━━━━━ Information supplied ━━━━━
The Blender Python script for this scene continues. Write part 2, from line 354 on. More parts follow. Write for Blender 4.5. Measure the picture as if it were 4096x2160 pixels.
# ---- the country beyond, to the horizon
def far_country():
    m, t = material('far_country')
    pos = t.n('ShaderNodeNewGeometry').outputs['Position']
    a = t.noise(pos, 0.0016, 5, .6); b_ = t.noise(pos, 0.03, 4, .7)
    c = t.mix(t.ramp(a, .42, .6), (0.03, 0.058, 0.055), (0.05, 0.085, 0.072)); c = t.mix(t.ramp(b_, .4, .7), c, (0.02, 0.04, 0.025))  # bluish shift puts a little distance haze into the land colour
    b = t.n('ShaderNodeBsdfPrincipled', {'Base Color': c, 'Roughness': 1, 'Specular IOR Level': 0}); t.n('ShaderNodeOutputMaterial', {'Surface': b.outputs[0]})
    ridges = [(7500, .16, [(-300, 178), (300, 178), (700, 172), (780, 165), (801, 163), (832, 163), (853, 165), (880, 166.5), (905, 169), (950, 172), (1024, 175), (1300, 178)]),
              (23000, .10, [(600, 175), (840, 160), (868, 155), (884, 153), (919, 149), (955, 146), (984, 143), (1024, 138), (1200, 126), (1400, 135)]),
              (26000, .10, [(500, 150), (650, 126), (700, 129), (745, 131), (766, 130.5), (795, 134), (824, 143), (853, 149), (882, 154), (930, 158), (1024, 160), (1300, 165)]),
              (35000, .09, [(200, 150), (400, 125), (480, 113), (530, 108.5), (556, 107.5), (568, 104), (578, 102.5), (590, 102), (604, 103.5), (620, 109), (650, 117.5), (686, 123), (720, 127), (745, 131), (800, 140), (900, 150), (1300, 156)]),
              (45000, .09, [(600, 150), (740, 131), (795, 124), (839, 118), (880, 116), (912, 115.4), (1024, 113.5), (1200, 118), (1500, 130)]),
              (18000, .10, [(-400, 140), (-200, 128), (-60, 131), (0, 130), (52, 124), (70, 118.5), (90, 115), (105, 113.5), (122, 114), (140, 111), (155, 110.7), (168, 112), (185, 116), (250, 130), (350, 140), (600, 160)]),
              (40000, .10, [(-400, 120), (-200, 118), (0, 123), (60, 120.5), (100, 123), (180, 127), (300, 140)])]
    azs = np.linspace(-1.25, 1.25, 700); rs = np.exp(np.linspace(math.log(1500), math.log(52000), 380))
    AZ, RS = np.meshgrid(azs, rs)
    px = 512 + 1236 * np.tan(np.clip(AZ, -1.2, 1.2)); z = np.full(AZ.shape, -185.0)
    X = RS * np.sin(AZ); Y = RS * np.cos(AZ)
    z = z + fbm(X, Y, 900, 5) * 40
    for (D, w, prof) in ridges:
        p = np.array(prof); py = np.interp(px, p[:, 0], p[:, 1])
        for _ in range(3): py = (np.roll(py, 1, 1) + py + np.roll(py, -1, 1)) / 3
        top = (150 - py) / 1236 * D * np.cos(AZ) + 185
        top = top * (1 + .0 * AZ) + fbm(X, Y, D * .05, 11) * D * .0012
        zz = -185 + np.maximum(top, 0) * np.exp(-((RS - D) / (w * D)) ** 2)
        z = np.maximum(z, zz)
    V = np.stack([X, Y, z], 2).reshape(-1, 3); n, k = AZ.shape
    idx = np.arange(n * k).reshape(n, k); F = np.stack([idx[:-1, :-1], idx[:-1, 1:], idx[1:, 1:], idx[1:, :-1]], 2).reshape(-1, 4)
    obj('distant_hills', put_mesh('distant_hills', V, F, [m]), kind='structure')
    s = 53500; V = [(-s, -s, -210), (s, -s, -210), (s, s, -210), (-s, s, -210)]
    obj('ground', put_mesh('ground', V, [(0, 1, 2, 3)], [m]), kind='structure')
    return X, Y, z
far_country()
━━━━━
• **What this task involves**
Repeat the material above in full, exactly as it stands.

• **Output of the task**
The Blender Python script for this scene continues. Write part 2, from line 354 on. More parts follow. Write for Blender 4.5. Measure the picture as if it were 4096x2160 pixels.
# ---- the country beyond, to the horizon
def far_country():
    m, t = material('far_country')
    pos = t.n('ShaderNodeNewGeometry').outputs['Position']
    a = t.noise(pos, 0.0016, 5, .6); b_ = t.noise(pos, 0.03, 4, .7)
    c = t.mix(t.ramp(a, .42, .6), (0.03, 0.058, 0.055), (0.05, 0.085, 0.072)); c = t.mix(t.ramp(b_, .4, .7), c, (0.02, 0.04, 0.025))  # bluish shift puts a little distance haze into the land colour
    b = t.n('ShaderNodeBsdfPrincipled', {'Base Color': c, 'Roughness': 1, 'Specular IOR Level': 0}); t.n('ShaderNodeOutputMaterial', {'Surface': b.outputs[0]})
    ridges = [(7500, .16, [(-300, 178), (300, 178), (700, 172), (780, 165), (801, 163), (832, 163), (853, 165), (880, 166.5), (905, 169), (950, 172), (1024, 175), (1300, 178)]),
              (23000, .10, [(600, 175), (840, 160), (868, 155), (884, 153), (919, 149), (955, 146), (984, 143), (1024, 138), (1200, 126), (1400, 135)]),
              (26000, .10, [(500, 150), (650, 126), (700, 129), (745, 131), (766, 130.5), (795, 134), (824, 143), (853, 149), (882, 154), (930, 158), (1024, 160), (1300, 165)]),
              (35000, .09, [(200, 150), (400, 125), (480, 113), (530, 108.5), (556, 107.5), (568, 104), (578, 102.5), (590, 102), (604, 103.5), (620, 109), (650, 117.5), (686, 123), (720, 127), (745, 131), (800, 140), (900, 150), (1300, 156)]),
              (45000, .09, [(600, 150), (740, 131), (795, 124), (839, 118), (880, 116), (912, 115.4), (1024, 113.5), (1200, 118), (1500, 130)]),
              (18000, .10, [(-400, 140), (-200, 128), (-60, 131), (0, 130), (52, 124), (70, 118.5), (90, 115), (105, 113.5), (122, 114), (140, 111), (155, 110.7), (168, 112), (185, 116), (250, 130), (350, 140), (600, 160)]),
              (40000, .10, [(-400, 120), (-200, 118), (0, 123), (60, 120.5), (100, 123), (180, 127), (300, 140)])]
    azs = np.linspace(-1.25, 1.25, 700); rs = np.exp(np.linspace(math.log(1500), math.log(52000), 380))
    AZ, RS = np.meshgrid(azs, rs)
    px = 512 + 1236 * np.tan(np.clip(AZ, -1.2, 1.2)); z = np.full(AZ.shape, -185.0)
    X = RS * np.sin(AZ); Y = RS * np.cos(AZ)
    z = z + fbm(X, Y, 900, 5) * 40
    for (D, w, prof) in ridges:
        p = np.array(prof); py = np.interp(px, p[:, 0], p[:, 1])
        for _ in range(3): py = (np.roll(py, 1, 1) + py + np.roll(py, -1, 1)) / 3
        top = (150 - py) / 1236 * D * np.cos(AZ) + 185
        top = top * (1 + .0 * AZ) + fbm(X, Y, D * .05, 11) * D * .0012
        zz = -185 + np.maximum(top, 0) * np.exp(-((RS - D) / (w * D)) ** 2)
        z = np.maximum(z, zz)
    V = np.stack([X, Y, z], 2).reshape(-1, 3); n, k = AZ.shape
    idx = np.arange(n * k).reshape(n, k); F = np.stack([idx[:-1, :-1], idx[:-1, 1:], idx[1:, 1:], idx[1:, :-1]], 2).reshape(-1, 4)
    obj('distant_hills', put_mesh('distant_hills', V, F, [m]), kind='structure')
    s = 53500; V = [(-s, -s, -210), (s, -s, -210), (s, s, -210), (-s, s, -210)]
    obj('ground', put_mesh('ground', V, [(0, 1, 2, 3)], [m]), kind='structure')
    return X, Y, z
far_country()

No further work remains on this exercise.